The drinks were all a dollar on Friday night in honor of the Bean’s first anniversary.

Thompson said the café’s real birthday is Nov. 19. Since Thanksgiving holiday conflicted with the anniversary, however, they decided to celebrate a week later.

Cameron Jenkins, 13, said he didn’t know where he’d be if not at the café. Before Romancing the Bean, he said, he "was out partying, which was kind of bad."

Laci Cantrell, 12, said that if she weren’t at the café, she would be "hanging out with some friends doing nothing."

John Kremer, 12, said he had been coming to the café since last winter and had introduced three of his friends to the place.

One of the café-goers, wishing to remain anonymous, said the café closes down in the summer "for some stupid reason. There’s nothing to do in the summer any more than there is in the winter."

When he was challenged with "You live in beautiful Sun Valley, and there’s nothing to do?" he said, "Well think about it.
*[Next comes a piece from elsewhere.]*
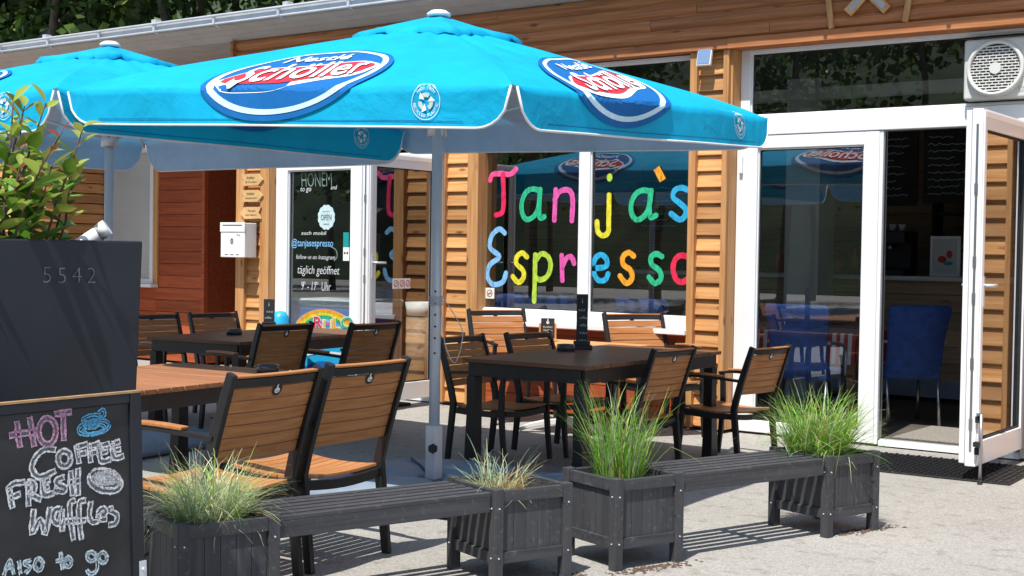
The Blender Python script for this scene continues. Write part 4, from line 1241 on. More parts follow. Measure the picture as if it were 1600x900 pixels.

It’s made for adults and tourists."

Romancing the Bean is a creative response to a 1998 scientific survey of 96 percent of the students in Blaine County in grades 6 through 12.

Students were asked to agree or disagree to 40 statements that measure their sense of empowerment, need for support, commitment to learning and five other categories.

The survey replicated a national study conducted by the Search Institute in Minneapolis, Minn. From that national survey, the institute developed a program it called "asset building."

All 40 statements in the survey are assets or "building blocks of healthy development."

Literature from the Search Institute says assets such as feeling valued by adults helps a young person "make wise decisions, choose positive paths, and grow up competent, caring and responsible."

Romancing the Bean supports a number of the assets for nurturing the county’s youth such as "feeling safe at home, school, and in the neighborhood," "spending time in sports, clubs or organizations," and "learning empathy, sensitivity and friendship skills."